What would a Tory spending review look like? With Badenoch, nobody knows
It would be an exaggeration to claim the nation eagerly awaits the invention of 'Badenomics' but Conservatives are certainly impatient with Kemi Badenoch 's apparent inability to create a narrative on the economy, land blows on a weakened Labour government, or compete with Nigel Farage's Reform UK on a key electoral issue.
This week's Labour announcements on winter fuel payments and the spending review offer some prime opportunities to 'punch through'.
What is the problem?
It's hardly confined to today's Conservatives; every political party that has been in power and badly loses an election finds it difficult to get a hearing. Policies the party are most closely identified with are the ones recently and decisively rejected by voters.
How far should a heavily defeated team try to claim that they were right all along and that the electorate made the wrong decision? This might be termed the 'blame the voters' approach; while some buyer's remorse may have set in, it's rather futile to attack the electorate. Alternatively, a party can admit mistakes as a means of resetting voter appeal, but that means upsetting former colleagues and handing your enemies an easy win.
What are the Conservatives doing about it?
Making speeches, for now, rather than policy… and trying to plot a path to redemption. Last week, perhaps in response to internal concerns, shadow chancellor Mel Stride came as close as possible to apologising for the Liz Truss mini-Budget without actually saying 'sorry'. 'Contrition' is the preferred term. Truss has proved to be a potent political weapon, but for the Labour Party, scarcely a day goes by without Keir Starmer or Rachel Reeves making a scathing reference to that disaster. Stride was critical of it at the time, having left the government and as chair of the Treasury select committee; his apology-adjacent speech won't stop Labour deploying Agent Truss (and she keeps popping up, unhelpfully) but it might blunt the attacks somewhat.
What are the Tories saying about the rest of their record?
Still fairly proud of it. Badenoch says the Tories made 'a lot of good things happen', such as reforms to social security, plus 'near full employment' and raising school standards. 'But people remember the most recent period … and I think the most recent period was the most difficult,' she concedes. So it is Rishi Suank's fault for 'talking right, governing left' as she has put it.
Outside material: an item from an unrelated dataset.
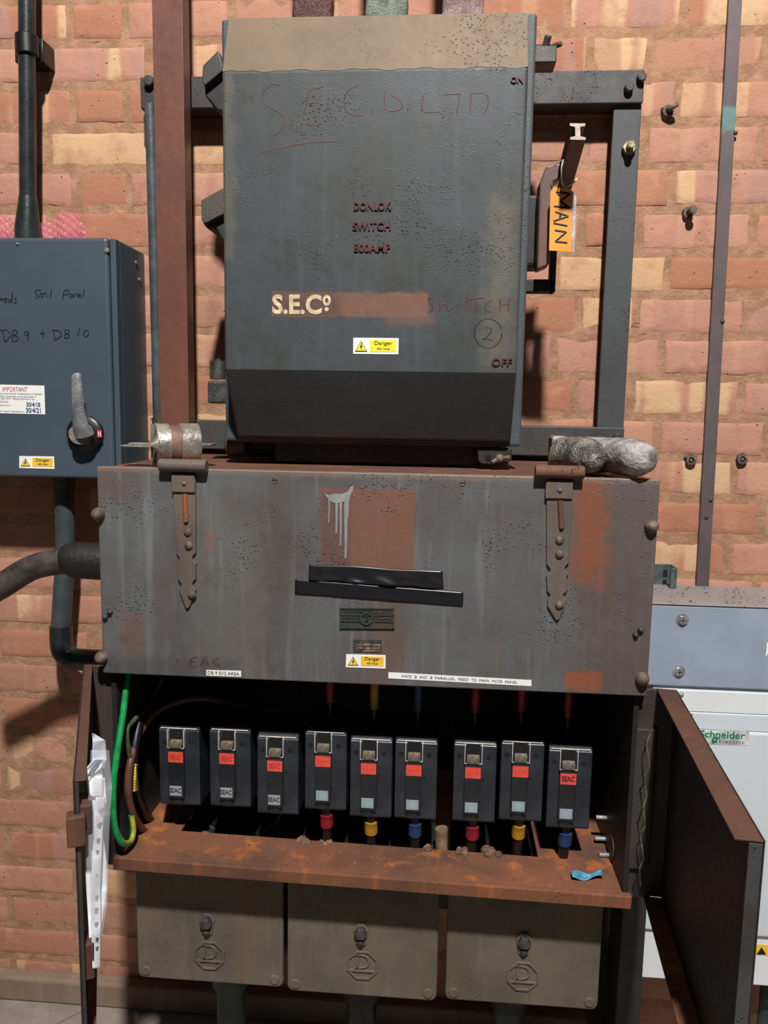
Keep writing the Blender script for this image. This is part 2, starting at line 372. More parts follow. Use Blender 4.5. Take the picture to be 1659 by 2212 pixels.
# ---------------------------------------------------------------- brick wall and floor
def brick_wall():
    g = G('brickwork', .85, 0, .25); v = g.pos()
    at = g.t.nodes.new('ShaderNodeVertexColor'); at.layer_name = 'tone'
    a = g.sep(at.outputs['Color']); xyz = g.sep(v)
    # kiln bands run across each brick: vertical bands on the face, shifted per brick
    cx = g.t.nodes.new('ShaderNodeCombineXYZ'); g.put(cx.inputs[0], g.math('MULTIPLY_ADD', xyz[0], 17.0, g.math('MULTIPLY', a[1], 90.0)))
    g.put(cx.inputs[2], g.math('MULTIPLY', xyz[2], 1.2)); g.put(cx.inputs[1], g.math('MULTIPLY', a[1], 37.0))
    band = g.noise(cx.outputs[0], 1.0, 1.5, .4)
    base = g.mix(g.sm(a[0], .0, .45), (170, 116, 90), (178, 128, 105)); base = g.mix(g.sm(a[0], .45, .75), base, (184, 134, 114)); base = g.mix(g.sm(a[0], .78, 1.0), base, (164, 118, 100))
    c = g.mix(g.math('MULTIPLY', g.sm(band, .53, .60), a[2]), base, (204, 168, 130))
    c = g.mix(g.math('MULTIPLY', g.sm(band, .44, .36), g.math('MULTIPLY', a[2], .75)), c, (168, 130, 118))
    al = g.t.nodes.new('ShaderNodeSeparateColor'); g.t.links.new(at.outputs['Color'], al.inputs[0])
    c = g.mix(g.math('MULTIPLY', at.outputs['Alpha'], .9), c, (212, 176, 132))
    mot = g.noise(v, 22, 6, .62); c = g.mix(g.math('MULTIPLY', g.sm(mot, .48, .72), .45), c, (150, 98, 76))
    mot2 = g.noise(v, 13, 5, .6, .5); c = g.mix(g.math('MULTIPLY', g.sm(mot2, .52, .70), .35), c, (206, 150, 122))
    pit = g.math('MULTIPLY', g.sm(g.voro(v, 60), .12, .06), g.sm(g.noise(v, 14, 2), .5, .65)); c = g.mix(g.math('MULTIPLY', pit, .8), c, (70, 44, 36))
    g.col(c); fi = g.noise(v, 160, 4, .65)
    g.bump(g.math('SUBTRACT', g.math('ADD', g.math('MULTIPLY', fi, .5), mot), g.math('MULTIPLY', pit, 1.5)), .003, .75)
    m = G('mortar', .95, 0, .2); v = m.pos(); n = m.noise(v, 26, 6, .65)
    c = m.mix(m.sm(n, .35, .68), (150, 114, 88), (180, 138, 110)); crack = m.sm(m.noise(m.scale(v, (9, 9, 60)), 1, 5, .7), .64, .68)
    m.col(m.mix(m.math('MULTIPLY', crack, .6), c, (92, 62, 48)))
    m.bump(m.math('ADD', n, m.math('MULTIPLY', m.noise(v, 150, 4, .7), .5)), .005, .9)
    rnd = random.Random(21); vs = []; fs = []; cols = []; X0, X1 = -2.0, 2.0; pitch = .0788; z = .7005+5*pitch; row = -5
    def q(x, y): p = P(x, y, 0); return p[0], p[2]
    cream = [q(1380, 120), q(1320, 590), q(1310, 680), q(215, 300), q(440, 350)]
    red = [q(1500, 590), q(1480, 1115), q(230, 390), q(60, 370), q(230, 240), q(1290, 500), q(560, 680)]
    pinks = [q(1500, 310), q(1500, 500), q(1480, 680), q(1310, 770), q(1560, 770), q(1480, 400), q(450, 600)]
    band = [q(1380, 120), q(1350, 35), q(1560, 35), q(1500, 860), q(1500, 1035), q(1480, 1195), q(60, 45), q(200, 135), q(1500, 400), q(80, 1310), q(130, 1700), q(60, 1820)]
    def near(lst, x0, x1, z0, z1): return any(x0 <= a <= x1 and z0 <= b <= z1 for a, b in lst)
    while z > -1.36:
        # one course: list of joints
        def pat(h, lo, hi):
            J = []
            if h is None or h[0] == 's':
                x = h[1]-.2105*12
                while x < hi:
                    if x > lo: J.append(x)
                    x += .2105
            else:
                x = h[1]-.320*8
                while x < hi:
                    for y in (x, x+.110):
                        if lo < y < hi: J.append(y)
                    x += .320
            return J
        J = [X0]+pat(('h', -.752) if row % 2 else ('s', -.806), X0+.05, -.36)+[-.30]+pat(('s', .208) if row % 2 else ('h', .253), -.24, X1-.05)+[X1]
        top, bot = z-.008, z-pitch+.008
        for xa, xb in zip(J[:-1], J[1:]):
            if xb < X0 or xa > X1 or xb-xa < .05: continue
            xa2, xb2 = xa+.0075+rnd.uniform(-.002, .002), xb-.0075+rnd.uniform(-.002, .002); t2, b2 = top+rnd.uniform(-.0025, .002), bot+rnd.uniform(-.002, .0025)
            W = xb2-xa2; Hh = t2-b2; nx = max(4, int(W/.022)); loop = []
            jj = lambda: rnd.uniform(-.0016, .0016)
            for i in range(nx): loop.append((xa2+W*i/nx+jj(), b2+jj()))
            for i in range(3): loop.append((xb2+jj(), b2+Hh*i/3+jj()))
            for i in range(nx): loop.append((xb2-W*i/nx+jj(), t2+jj()))
            for i in range(3): loop.append((xa2+jj(), t2-Hh*i/3+jj()))
            cxm, czm = (xa2+xb2)/2, (t2+b2)/2
            n = len(loop); off = len(vs); pro = rnd.uniform(.0012, .0034)
            for sc, dd in ((.000, -.004), (.0006, pro*.55), (.0035, pro), (.012, pro+.0006)):
                for x, zz in loop:
                    ex, ez = x-cxm, zz-czm; fx = (abs(ex)-sc)/max(abs(ex), 1e-4); fz = (abs(ez)-sc)/max(abs(ez), 1e-4)
                    vs.append((cxm+ex*max(0, fx) if abs(ex) > W*.2 else x, -dd, czm+ez*max(0, fz)+H))
            for r in range(3):
                for i in range(n): fs.append((off+r*n+i, off+r*n+(i+1) % n, off+(r+1)*n+(i+1) % n, off+(r+1)*n+i))
            fs.append([off+3*n+i for i in range(n)])
            tone = rnd.random(); seed = rnd.random(); bs = rnd.choice((0, 0, 0, .15, .3, .7)); cr = 0.0
            if near(cream, xa2, xb2, b2, t2): cr = .75
            elif near(red, xa2, xb2, b2, t2): tone, bs = .1, 0
            elif near(pinks, xa2, xb2, b2, t2): tone, bs = .72, .2
            elif rnd.random() < .05: cr = .6
            if near(band, xa2, xb2, b2, t2): bs = 1.0; cr = min(cr, .35)
            cols += [(tone, seed, bs, cr)]*(3*n+1)
        z -= pitch; row += 1
    nb = len(fs)
    off = len(vs); GX, GZ = 120, 80
    for i in range(GX+1):
        for j in range(GZ+1): vs.append((X0+(X1-X0)*i/GX, -rnd.uniform(0, .0022), H-1.36+(1.1+1.36)*j/GZ))
    for i in range(GX):
        for j in range(GZ):
            a = off+i*(GZ+1)+j; fs.append((a, a+GZ+1, a+GZ+2, a+1))
    me = bpy.data.meshes.new('wall_back'); me.from_pydata(vs, [], fs); me.materials.append(g.mat); me.materials.append(m.mat)
    ca = me.color_attributes.new('tone', 'FLOAT_COLOR', 'CORNER')
    for p in me.polygons:
        if p.index >= nb: p.material_index = 1; continue
        for li in p.loop_indices: ca.data[li].color = cols[p.index]
    bm = bmesh.new(); bm.from_mesh(me); bmesh.ops.recalc_face_normals(bm, faces=[f for f in bm.faces]); 
    for f in bm.faces:
        if f.material_index == 1 and f.normal.y > 0: f.normal_flip()
    bm.to_mesh(me); bm.free(); me.shade_smooth(); me.set_sharp_from_angle(angle=math.radians(50))
    o = bpy.data.objects.new('wall_back', me); COL.objects.link(o); struct(o)
brick_wall()
g = G('floor_concrete', .85, 0, .3); v = g.pos(); n = g.noise(v, 5, 6, .6)
c = g.mix(g.sm(n, .35, .68), (132, 122, 112), (156, 146, 136)); n2 = g.noise(v, 60, 4, .6); c = g.mix(g.math('MULTIPLY', g.sm(n2, .5, .75), .4), c, (104, 96, 88))
xyz = g.sep(v); ln = g.math('ABSOLUTE', g.math('ADD', g.math('MULTIPLY_ADD', xyz[1], -.9, .735), xyz[0])); c = g.mix(g.math('MULTIPLY', g.sm(ln, .006, .002), .5), c, (84, 76, 70))
g.col(c); g.bump(g.math('ADD', n, n2), .002, .6)
struct(MB().box(-2.0, 2.0, -.02, 3.0, -H-.05, -H).build('floor', g.mat))
struct(MB().box(-2.0, .40, .0, .035, -H, -1.296).build('baseboard_back', weathered('plinth_render', (138, 118, 100), (118, 98, 84), (104, 84, 72), .4, .1, .3, (), .9), bevel=.006))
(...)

So Badenoch is sorry-not-sorry?
The Tory mistakes she points to, such as on Brexit and net zero, actually come from the right, not the centre, and don't necessarily chime with public opinion. A passionate and now obdurate Eurosceptic, she seems to want more Brexit at a time when the voters have concluded it was a flop; as the years go on, she'll need to say if she would reverse Starmer's 'Brexit reset' that builds closer, easier relations with the EU.
She will also be asked if she would scrap planning reforms that boost growth, stop skilled migration, bring back zero-hours contracts, reduce VAT on private school fees, and so on. She will also need to eat many of her own words as a minister on climate change and green growth, now she's a 'net zero sceptic'.
She may hope to win back some Reform voters by tacking to the right, but she can never out-Farage Farage. Indeed, she's ridiculed him for promising economic fantasies, so how can she now embrace them and return to Boris Johnson-era cakeism?
Where are the Tories with winter fuel payments for pensioners?
They are demanding an apology from Labour. But Labour's present policy is identical to Badenoch's – restore the payment for all now, but try to means-test it later – so she is disarmed, and cannot even claim credit for forcing the U-turn, which was obviously down to Labour panic after local election losses.
And what do the Tories say about the spending review?
Badenoch's line is that there would not be a black hole in public finances if they'd won the last election, and taxes would be lower. The latter part is true, but equally a hypothetical Tory government would now be imposing an even more painful squeeze on social security and public services, to the point where the numbers would simply not be credible, leading to strikes. Voters sensed this unreality last July, and as time passes the Tories will have to come up with credible plans of their own rather than relying on Jeremy Hunt's pre-election claims.
Anything else?
Plenty. Stride may be doing his best, but Badenoch seems more interested in 'culture wars' than macroeconomics, which is a problem. Her shadow frontbench team is surprisingly lacking in talent and Labour ministers, despite their relative inexperience, mostly run rings around their opponents.
Can the Conservatives forge the 'Right Approach' again?
In truth, the Tories are on a long march back to the centre and sooner or later will have to accept climate change and exorcise the ghosts of Truss and Johnson. They need to show themselves trustworthy and realistic, and willing to compromise with their lost voters. These are the kinds of radical, symbolic 'unthinkable' things Tony Blair had to do to make Labour electable in the 1990s, and Starmer did afresh in recent years. Only then will voters lend their ears. Badenoch isn't the leader for that task.